18 abril 2010

alfabeto enfurecido


obra de León Ferrari



obra de Mira Schendel


palavras me fascinam desde sempre. não acho que digam apenas pelo que "significam". dizem também por seus tons, vaguezas, lacunas. e, no caso de León Ferrari e Mira Schendel, dizem também por suas cores, disposições e espaços a ocupar.

a exposição "Alfabeto Enfurecido", que está na Fundação Iberê Camargo, me tomou por completo. não gostei de tudo igualmente, e não seria necessário. a força de ambos está ali, nas diferentes fases e nos diferentes materiais. há uma concretude plástica que, de algum modo, revela sempre a dificuldade de cada tela ou cada escultura. todas as peças exibem, para mim, este trabalho "industrioso", como diria Bachelard. este trabalho que é o bastidor da arte, normalmente invisível. e que, nestas obras, pude ver nitidamente, como formas translúcidas em alto relevo.

a palavra exige trabalho e investimento. jamais tem um encaixe perfeito, inevitavelmente deixa uma lacuna. não é suficiente conhecer seus significados, é preciso dominar os modos de disposição no tempo e no espaço. dizer é mais do que falar. dizer é um ato estético que me faz sujeito. dizemos com palavras, mas também com elipses. com hesitações, desmembramentos, rupturas. dizemos mesmo quando as palavras se retraem. e dizemos com cores.

há um componente político de tamanha força na obra de León Ferrari, que é impossível não ser tocado por ele. uma dor pujante, animal, visceral. inconformidade e crítica, no que estes conceitos possuem de mais autêntico. mas vai além. suas narrativas letradas me colocaram em posição de alerta sobre o quão intensos podem ser nossos sentimentos indizíveis.
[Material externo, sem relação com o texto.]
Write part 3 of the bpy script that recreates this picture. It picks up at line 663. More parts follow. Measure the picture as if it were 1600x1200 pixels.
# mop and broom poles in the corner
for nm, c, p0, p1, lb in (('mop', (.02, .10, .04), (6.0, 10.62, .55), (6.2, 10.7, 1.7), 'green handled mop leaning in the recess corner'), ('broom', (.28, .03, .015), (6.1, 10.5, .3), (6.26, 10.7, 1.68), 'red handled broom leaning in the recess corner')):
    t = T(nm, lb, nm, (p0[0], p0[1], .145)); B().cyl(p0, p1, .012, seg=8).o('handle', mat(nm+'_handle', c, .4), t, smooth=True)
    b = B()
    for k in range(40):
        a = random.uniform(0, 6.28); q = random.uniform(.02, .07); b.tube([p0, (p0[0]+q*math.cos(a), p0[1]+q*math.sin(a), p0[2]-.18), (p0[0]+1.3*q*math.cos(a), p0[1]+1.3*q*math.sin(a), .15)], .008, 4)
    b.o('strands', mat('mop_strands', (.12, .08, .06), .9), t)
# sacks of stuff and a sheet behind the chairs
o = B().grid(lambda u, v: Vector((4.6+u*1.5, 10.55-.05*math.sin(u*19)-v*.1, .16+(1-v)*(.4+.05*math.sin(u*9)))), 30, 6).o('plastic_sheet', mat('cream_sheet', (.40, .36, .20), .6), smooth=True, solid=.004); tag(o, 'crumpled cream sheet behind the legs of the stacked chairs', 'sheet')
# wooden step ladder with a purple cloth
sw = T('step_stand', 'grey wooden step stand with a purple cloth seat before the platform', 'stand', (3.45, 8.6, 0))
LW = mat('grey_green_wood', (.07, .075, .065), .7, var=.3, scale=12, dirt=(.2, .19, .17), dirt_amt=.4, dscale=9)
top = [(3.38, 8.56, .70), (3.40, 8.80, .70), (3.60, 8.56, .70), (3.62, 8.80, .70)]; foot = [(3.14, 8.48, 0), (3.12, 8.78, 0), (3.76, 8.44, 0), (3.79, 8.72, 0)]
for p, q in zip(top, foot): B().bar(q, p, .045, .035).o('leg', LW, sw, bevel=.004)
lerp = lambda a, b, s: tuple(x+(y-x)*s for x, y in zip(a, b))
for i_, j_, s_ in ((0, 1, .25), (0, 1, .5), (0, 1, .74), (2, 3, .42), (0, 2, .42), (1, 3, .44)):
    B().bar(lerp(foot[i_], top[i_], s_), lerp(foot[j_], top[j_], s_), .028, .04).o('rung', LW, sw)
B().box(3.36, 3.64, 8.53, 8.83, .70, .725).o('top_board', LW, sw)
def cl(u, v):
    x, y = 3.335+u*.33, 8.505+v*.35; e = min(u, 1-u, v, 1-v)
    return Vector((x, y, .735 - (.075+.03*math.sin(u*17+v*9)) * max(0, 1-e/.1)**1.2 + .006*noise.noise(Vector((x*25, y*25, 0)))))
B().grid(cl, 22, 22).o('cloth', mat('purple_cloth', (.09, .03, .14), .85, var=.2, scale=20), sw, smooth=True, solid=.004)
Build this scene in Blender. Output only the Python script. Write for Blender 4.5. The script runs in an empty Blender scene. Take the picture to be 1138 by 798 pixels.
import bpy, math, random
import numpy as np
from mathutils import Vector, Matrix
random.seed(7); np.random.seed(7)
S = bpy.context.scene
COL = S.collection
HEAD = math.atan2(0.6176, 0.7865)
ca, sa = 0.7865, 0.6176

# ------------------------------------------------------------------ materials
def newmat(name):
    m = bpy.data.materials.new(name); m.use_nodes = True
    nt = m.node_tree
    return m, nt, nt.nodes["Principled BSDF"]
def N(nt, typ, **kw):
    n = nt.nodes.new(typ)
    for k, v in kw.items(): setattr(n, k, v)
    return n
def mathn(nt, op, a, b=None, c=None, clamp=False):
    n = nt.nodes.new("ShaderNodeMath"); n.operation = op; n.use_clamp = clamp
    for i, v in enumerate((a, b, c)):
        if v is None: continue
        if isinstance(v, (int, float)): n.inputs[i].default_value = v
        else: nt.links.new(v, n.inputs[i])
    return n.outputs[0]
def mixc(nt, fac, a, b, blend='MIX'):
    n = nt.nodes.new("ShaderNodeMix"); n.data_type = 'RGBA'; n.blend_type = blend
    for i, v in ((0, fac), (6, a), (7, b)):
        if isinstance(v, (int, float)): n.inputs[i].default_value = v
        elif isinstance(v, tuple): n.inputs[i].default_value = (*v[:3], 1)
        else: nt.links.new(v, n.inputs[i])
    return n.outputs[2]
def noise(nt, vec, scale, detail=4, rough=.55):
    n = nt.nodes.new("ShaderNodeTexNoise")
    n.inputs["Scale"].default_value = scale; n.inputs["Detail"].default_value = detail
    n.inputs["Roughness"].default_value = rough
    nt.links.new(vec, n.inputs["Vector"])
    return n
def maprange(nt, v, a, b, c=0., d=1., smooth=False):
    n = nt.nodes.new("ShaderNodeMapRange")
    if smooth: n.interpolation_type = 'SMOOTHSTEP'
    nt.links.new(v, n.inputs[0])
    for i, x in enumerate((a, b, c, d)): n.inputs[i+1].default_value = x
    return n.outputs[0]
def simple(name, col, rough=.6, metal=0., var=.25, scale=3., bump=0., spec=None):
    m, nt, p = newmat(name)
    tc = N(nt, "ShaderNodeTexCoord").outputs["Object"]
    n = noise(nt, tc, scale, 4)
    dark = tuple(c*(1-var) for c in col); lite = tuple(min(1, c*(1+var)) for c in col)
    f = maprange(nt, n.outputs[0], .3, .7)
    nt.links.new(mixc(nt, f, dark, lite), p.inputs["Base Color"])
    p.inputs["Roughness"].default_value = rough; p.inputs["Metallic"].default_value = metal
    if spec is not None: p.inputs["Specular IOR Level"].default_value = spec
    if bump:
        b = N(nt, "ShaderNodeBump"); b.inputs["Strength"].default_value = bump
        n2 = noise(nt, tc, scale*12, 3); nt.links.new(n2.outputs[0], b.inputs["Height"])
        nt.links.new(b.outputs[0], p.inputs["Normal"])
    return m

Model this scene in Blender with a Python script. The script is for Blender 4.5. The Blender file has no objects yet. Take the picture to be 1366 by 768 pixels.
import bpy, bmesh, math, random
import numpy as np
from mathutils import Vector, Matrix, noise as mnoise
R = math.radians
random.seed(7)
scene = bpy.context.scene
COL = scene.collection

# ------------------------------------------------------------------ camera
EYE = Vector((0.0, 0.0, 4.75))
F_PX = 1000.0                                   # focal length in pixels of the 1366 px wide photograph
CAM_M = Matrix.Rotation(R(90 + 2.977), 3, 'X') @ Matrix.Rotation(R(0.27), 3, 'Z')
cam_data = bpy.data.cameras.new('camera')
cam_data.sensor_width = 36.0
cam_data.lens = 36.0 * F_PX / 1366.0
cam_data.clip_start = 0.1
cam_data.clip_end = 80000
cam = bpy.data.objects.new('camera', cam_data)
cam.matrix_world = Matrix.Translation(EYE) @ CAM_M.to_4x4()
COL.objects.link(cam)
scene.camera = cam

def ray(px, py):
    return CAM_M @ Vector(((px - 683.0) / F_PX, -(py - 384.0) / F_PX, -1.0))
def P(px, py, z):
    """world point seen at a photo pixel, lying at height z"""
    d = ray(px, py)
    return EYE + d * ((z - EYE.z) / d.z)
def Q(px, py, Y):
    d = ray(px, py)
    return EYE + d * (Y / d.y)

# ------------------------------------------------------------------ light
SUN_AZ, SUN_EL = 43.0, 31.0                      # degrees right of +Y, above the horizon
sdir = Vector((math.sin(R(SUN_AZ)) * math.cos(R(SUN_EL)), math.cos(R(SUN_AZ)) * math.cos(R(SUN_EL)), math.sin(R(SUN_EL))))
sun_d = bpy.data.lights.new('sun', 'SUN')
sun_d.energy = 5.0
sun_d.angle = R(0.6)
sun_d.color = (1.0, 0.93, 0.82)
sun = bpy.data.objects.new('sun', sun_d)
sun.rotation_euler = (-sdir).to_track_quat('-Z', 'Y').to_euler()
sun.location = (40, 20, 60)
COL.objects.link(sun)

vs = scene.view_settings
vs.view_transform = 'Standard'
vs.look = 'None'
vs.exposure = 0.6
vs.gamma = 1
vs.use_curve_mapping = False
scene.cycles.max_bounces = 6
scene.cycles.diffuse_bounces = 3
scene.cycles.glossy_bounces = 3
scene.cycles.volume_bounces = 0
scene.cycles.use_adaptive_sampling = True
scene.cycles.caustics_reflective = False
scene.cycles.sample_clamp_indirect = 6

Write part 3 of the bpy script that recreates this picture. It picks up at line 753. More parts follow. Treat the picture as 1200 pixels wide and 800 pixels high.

a grafia desenhada, tremida, diversa de Ferrari. sua potência discursiva, seus mundos imaginados. talvez o que tenha mais me perturbado, e por isso fascinado imensamente, seja o não-dito que está escrito ali. o por-dizer.

2 comentários:

MC disse...

tb fui lá conferir essa exposição. adorei as obras na linha dessa da Mira, que postaste... mas eu queria mesmo correr no meio daquela instalação de fios de nailon no térreo do museu :P

Caco disse...

Fizeste-me com vontade de "veire" a exposição.